Bruce Zalcer Makes Techno for a World - and Individual - in Flux
Bruce Zalcer’s music embraces the darker elements of humanity, the complexities of psyche, and the uplifting momentum of both the individual in flux and our collective evolution. Inspired by artists, like Spektre, Umek, Richie Hawtin, Thomas Schumacher, and Enrico Sangiuliano, Bruce Zalcer cultivated his own sound through a process of musical evolution and personal metamorphosis.
Bruce was a musician since childhood (and a believer in the bold, rockstar ethos of being one’s own self since his first listen to Metallica and Guns and Roses at age 10). But, after he earned a B.A. / B.S. in Economics and History from the University of Pennsylvania, he dutifully pivoted toward the path of convention. Family pressures, and the overall pull toward cultural norms leftover from a world passing too slowly from our parents’ ideals, led Bruce toward the corporate life as an insurance executive at his family’s firm. He moved back to Panama and music moved to the fringes of daily life. Bruce met the love of his life, married her in 2013, and gained a beautiful family– but he also lost himself as a musician.
“By early 2017, I had what you might call a crisis of identity.” So Bruce started over. And, that moment now fuels his creative voice.

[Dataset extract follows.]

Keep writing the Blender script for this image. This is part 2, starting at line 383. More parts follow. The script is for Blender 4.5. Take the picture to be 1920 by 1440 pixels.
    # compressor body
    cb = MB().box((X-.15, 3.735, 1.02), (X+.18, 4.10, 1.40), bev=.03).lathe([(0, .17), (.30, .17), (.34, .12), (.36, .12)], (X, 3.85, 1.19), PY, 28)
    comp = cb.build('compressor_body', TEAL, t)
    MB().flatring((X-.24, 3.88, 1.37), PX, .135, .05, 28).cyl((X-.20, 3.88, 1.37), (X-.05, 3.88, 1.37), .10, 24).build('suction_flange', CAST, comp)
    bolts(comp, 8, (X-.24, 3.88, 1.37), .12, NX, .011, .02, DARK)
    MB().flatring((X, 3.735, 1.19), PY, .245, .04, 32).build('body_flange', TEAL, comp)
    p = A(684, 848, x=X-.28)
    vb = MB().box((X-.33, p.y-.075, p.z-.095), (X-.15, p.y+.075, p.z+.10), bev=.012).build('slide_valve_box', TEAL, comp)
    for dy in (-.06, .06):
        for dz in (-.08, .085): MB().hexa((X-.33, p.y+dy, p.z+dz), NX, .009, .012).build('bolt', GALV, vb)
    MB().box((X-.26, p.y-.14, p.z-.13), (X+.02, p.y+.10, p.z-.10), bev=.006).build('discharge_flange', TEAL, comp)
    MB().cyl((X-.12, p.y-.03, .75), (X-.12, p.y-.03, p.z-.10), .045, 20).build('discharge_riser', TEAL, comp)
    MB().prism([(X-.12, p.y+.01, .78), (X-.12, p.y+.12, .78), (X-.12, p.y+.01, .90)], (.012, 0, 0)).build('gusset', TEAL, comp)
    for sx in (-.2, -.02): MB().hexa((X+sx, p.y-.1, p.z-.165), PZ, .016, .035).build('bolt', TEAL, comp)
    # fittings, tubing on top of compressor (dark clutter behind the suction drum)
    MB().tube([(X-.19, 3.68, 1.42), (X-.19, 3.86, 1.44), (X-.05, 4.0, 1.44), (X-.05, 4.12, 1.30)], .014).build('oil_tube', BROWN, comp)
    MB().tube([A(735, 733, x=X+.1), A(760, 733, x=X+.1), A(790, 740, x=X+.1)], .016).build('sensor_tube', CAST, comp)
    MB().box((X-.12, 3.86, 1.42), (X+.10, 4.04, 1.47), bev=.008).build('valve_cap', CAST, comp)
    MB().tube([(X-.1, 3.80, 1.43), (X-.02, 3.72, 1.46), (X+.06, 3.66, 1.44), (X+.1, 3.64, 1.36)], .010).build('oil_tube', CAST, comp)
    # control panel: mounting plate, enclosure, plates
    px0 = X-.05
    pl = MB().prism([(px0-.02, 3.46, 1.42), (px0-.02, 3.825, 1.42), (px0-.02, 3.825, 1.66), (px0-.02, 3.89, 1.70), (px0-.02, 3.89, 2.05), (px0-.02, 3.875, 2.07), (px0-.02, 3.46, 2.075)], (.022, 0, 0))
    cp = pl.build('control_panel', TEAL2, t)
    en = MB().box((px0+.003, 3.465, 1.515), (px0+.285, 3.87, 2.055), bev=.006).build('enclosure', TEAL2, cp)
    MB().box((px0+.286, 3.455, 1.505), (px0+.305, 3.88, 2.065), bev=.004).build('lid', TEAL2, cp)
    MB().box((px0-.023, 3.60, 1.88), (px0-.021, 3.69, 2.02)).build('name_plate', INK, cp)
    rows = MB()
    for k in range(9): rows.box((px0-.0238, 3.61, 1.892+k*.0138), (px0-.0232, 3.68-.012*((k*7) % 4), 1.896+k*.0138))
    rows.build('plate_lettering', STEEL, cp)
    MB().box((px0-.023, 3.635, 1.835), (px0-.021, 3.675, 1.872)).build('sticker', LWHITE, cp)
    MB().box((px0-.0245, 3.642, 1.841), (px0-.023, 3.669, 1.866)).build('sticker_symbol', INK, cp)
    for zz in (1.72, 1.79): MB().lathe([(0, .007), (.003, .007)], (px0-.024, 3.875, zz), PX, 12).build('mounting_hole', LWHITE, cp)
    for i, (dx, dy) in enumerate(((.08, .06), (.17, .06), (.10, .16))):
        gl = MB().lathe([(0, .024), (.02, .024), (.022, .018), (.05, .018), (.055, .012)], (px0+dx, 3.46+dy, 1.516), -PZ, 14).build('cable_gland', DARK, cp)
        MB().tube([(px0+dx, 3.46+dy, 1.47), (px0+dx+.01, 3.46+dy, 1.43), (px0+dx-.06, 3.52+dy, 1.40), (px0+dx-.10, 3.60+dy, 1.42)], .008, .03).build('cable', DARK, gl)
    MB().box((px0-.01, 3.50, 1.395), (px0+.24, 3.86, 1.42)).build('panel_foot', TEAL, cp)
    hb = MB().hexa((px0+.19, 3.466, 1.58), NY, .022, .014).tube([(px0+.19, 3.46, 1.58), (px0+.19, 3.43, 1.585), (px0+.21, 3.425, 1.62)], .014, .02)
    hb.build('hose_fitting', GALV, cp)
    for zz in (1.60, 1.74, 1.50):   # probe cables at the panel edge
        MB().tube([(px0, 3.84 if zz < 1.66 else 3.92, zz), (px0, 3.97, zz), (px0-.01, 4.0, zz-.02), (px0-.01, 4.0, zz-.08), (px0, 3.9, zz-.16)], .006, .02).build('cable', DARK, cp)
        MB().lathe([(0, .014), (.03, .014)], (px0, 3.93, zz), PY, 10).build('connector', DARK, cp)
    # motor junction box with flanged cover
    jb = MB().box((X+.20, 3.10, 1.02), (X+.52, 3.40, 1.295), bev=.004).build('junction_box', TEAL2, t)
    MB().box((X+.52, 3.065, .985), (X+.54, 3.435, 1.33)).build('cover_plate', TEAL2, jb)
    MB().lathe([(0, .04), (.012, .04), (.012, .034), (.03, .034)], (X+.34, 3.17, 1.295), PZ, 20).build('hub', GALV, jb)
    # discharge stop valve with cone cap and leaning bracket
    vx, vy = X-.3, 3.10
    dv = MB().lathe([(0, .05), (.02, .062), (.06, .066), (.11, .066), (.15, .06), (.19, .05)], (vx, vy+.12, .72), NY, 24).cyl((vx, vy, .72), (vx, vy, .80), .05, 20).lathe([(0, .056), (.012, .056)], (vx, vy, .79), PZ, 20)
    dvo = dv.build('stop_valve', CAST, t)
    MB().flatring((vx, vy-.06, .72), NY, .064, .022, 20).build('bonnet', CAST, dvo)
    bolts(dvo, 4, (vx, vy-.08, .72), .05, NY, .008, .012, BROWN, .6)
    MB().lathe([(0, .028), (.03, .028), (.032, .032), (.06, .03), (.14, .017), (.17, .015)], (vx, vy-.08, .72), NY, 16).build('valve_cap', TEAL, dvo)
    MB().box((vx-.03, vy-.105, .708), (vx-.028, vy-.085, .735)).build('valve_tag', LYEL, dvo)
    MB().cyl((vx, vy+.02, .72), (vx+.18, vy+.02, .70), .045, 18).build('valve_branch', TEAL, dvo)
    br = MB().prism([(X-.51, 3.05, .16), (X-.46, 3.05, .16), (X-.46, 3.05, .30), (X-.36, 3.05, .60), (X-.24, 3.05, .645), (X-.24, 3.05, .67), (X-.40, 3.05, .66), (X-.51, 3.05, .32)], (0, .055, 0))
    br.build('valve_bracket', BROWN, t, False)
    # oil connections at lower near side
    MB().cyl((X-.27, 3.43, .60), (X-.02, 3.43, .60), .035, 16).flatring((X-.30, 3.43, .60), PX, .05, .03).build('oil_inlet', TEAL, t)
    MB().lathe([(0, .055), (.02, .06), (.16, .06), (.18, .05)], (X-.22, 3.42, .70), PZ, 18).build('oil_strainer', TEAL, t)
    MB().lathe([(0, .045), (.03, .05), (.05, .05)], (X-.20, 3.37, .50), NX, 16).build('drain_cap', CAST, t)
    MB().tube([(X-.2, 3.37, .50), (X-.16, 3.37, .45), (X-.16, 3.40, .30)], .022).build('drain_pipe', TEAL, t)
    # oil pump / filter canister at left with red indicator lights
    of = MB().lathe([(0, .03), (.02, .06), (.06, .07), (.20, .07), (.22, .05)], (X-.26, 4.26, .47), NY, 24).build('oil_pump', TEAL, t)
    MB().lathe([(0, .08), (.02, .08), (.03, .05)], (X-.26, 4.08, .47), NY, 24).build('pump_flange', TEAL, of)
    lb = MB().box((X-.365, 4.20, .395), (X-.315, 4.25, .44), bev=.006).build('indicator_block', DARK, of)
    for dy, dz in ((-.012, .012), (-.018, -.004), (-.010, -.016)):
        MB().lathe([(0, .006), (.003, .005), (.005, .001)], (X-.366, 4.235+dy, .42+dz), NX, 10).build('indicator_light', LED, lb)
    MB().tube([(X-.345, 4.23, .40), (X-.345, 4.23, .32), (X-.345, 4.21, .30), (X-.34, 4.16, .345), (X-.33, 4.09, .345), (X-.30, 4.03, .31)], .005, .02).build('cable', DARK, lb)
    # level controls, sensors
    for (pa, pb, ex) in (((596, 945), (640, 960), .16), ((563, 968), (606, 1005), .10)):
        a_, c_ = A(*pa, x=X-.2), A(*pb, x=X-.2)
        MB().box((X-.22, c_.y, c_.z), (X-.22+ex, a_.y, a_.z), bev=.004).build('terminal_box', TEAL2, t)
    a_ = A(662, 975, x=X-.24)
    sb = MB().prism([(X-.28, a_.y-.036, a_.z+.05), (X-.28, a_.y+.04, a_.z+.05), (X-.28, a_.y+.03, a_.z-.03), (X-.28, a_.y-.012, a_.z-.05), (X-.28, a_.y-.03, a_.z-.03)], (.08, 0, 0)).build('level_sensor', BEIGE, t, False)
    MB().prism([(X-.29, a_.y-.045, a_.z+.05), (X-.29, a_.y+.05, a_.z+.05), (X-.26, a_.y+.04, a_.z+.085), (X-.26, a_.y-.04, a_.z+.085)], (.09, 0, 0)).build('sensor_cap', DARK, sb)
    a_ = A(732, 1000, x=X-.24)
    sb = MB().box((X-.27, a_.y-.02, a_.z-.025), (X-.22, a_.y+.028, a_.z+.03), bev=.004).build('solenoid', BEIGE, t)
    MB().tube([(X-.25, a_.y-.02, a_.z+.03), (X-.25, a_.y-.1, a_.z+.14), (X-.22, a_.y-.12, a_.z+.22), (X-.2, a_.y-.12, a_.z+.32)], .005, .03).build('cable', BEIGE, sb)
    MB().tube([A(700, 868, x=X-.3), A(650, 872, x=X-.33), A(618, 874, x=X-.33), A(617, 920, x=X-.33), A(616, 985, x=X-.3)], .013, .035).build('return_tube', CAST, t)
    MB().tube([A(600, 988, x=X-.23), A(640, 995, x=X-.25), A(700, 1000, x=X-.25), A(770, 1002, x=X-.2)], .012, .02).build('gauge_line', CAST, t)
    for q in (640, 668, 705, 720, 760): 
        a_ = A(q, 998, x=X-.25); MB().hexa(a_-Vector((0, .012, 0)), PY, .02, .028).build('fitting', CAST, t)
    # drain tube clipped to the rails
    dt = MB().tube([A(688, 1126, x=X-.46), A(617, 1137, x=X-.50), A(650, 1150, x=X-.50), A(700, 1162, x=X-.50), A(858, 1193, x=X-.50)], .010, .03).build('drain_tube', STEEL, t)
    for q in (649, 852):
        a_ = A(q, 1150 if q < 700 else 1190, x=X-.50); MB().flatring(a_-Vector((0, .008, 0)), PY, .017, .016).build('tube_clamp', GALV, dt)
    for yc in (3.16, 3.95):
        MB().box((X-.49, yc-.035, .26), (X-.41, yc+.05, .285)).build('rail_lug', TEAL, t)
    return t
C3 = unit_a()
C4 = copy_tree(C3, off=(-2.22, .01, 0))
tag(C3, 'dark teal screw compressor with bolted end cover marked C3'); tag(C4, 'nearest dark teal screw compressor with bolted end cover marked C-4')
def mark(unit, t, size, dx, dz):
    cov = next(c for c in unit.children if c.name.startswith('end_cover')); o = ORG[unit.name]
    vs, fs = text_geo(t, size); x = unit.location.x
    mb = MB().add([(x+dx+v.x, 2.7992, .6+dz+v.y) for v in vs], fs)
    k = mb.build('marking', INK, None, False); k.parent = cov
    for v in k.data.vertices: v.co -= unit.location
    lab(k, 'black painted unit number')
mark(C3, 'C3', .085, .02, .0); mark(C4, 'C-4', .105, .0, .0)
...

In May of 2018, while on vacation in LA, he bought new gear in the same store where his father bought his first bass in 1995 and started creating again. Less than a year later, Filmmaker Thais Drassinower selected two of Bruce’s Latin Dance tracks to score her award winning short independent film “Baby” (2019). Title track “Baby” and “Tu Miranda” helped to tell this coming of age story about Lia (19), who experiences a series of disturbing events one night that force her to understand that the only person who can take care of her is herself. (https://www.thaisdrassinower.com/baby)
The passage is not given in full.